During his address from the Vatican balcony last Thursday following the white smoke of his election, he told the cheering crowds in St. Peter’s Square that the Church must be one “that builds bridges, that listens, that walks with the people,” echoing the legacy of Pope Francis while adding a sharper tone of urgency.
His election came after a rare 24-hour conclave that produced the first ever Pope from North America, a Chicago-born clergyman with a long record of defending migrants, challenging authoritarianism, and standing up to the weaponization of religion for political gain.
That legacy has not gone unnoticed by Trump loyalists.
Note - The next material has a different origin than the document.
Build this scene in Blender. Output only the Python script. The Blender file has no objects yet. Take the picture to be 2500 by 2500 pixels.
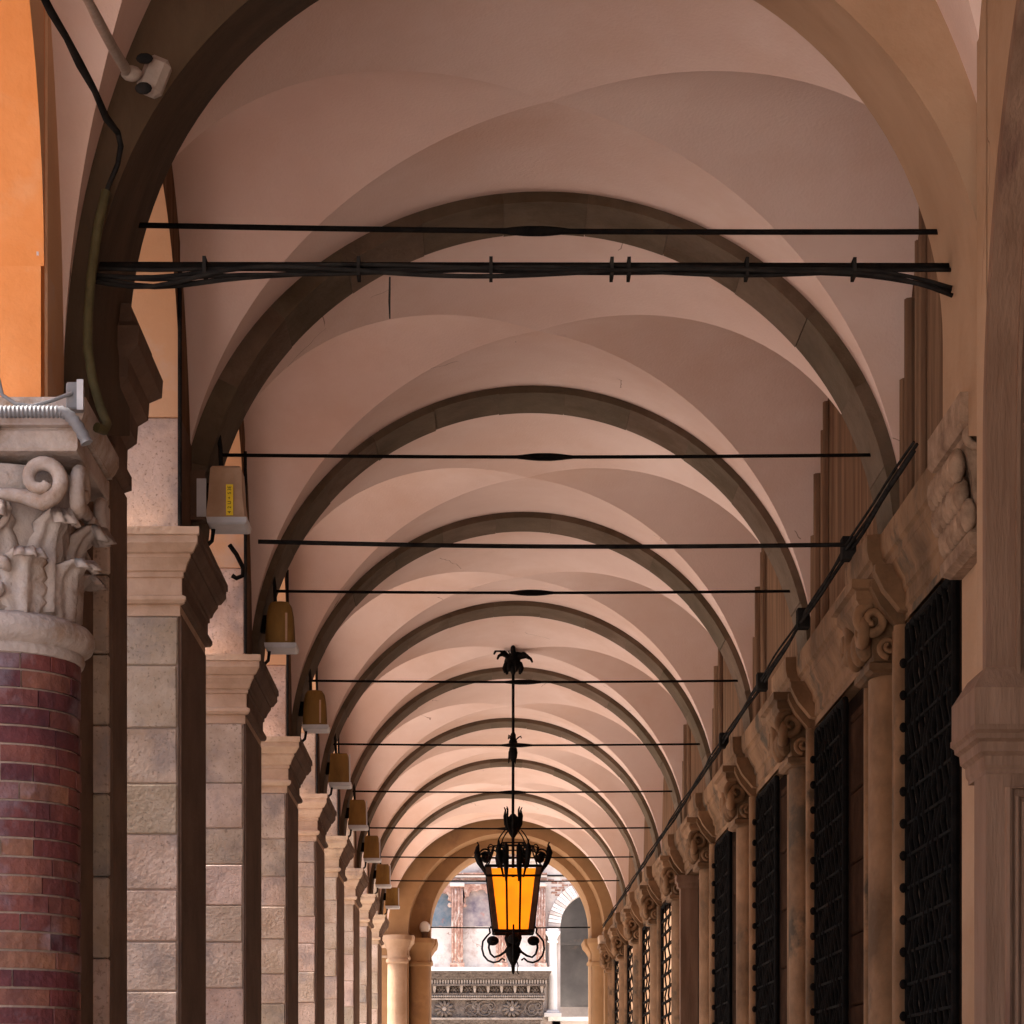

MAGA media personality Laura Loomer immediately attacked Pope Leo as an “anti-Trump Marxist,” raging that the cardinals had chosen a pontiff who would, in her words, “lecture us about climate change and socialism instead of defending Christianity from the left.”
Far-right blogs and commentators across social media echoed those sentiments, with many complaining that Leo’s message of inclusion, compassion, and moral restraint was incompatible with the aggressive cultural warfare that defines the MAGA movement. Yet what they call weakness, the Church now calls leadership.
Trump’s attempt to hijack the moment for his own self-glorification was widely ridiculed. Religious scholars, Catholic commentators, and even some conservative Catholics noted the absurdity of Trump suggesting he had anything to do with a conclave conducted in total secrecy by a college of cardinals who had spent months deliberating over the moral direction of the Church, not the political fantasies of an American president.
Trump’s insistence that his 2024 victory with Catholic voters somehow entitled him to credit for Leo’s election betrayed both a profound misunderstanding of Catholic doctrine and a narcissistic need to inject himself into every headline. That same narcissism has driven much of Trump’s foreign policy and domestic agenda, from accepting a $400 million jet from Qatar to threatening judges who challenge his immigration orders.
What Pope Leo XIV offered in his first press conference was not just a theological message—it was a rebuke of leadership styles that exploit communication for power, domination, and fear. He did not need to call out Trump by name because his every word stood in direct opposition to Trump’s methods.
As the world watches the escalating confrontation between spiritual authority and political arrogance, the moral clarity of Leo’s papacy could not have arrived at a more urgent moment. In rejecting loudness, hate, and aggression, Leo has drawn a line that leaders around the globe, including in Washington, will now have to answer to.
While Trump insists on taking credit for a papal election he had nothing to do with, the new pope is already shaping global discourse by standing against the very behavior that Trump has normalized. The spectacle of Trump’s Truth Social post, boasting about his Catholic vote share and attacking a respected journalist while claiming unearned credit for a spiritual election, reflects the very sickness Pope Leo now seeks to heal—a world where ego overrides humility, where power corrupts faith, and where the loudest voice drowns out the most compassionate.
The battle lines are not political but moral, and in that confrontation, Pope Leo XIV has spoken. The world is listening. And Donald Trump, once again, has made it all about himself.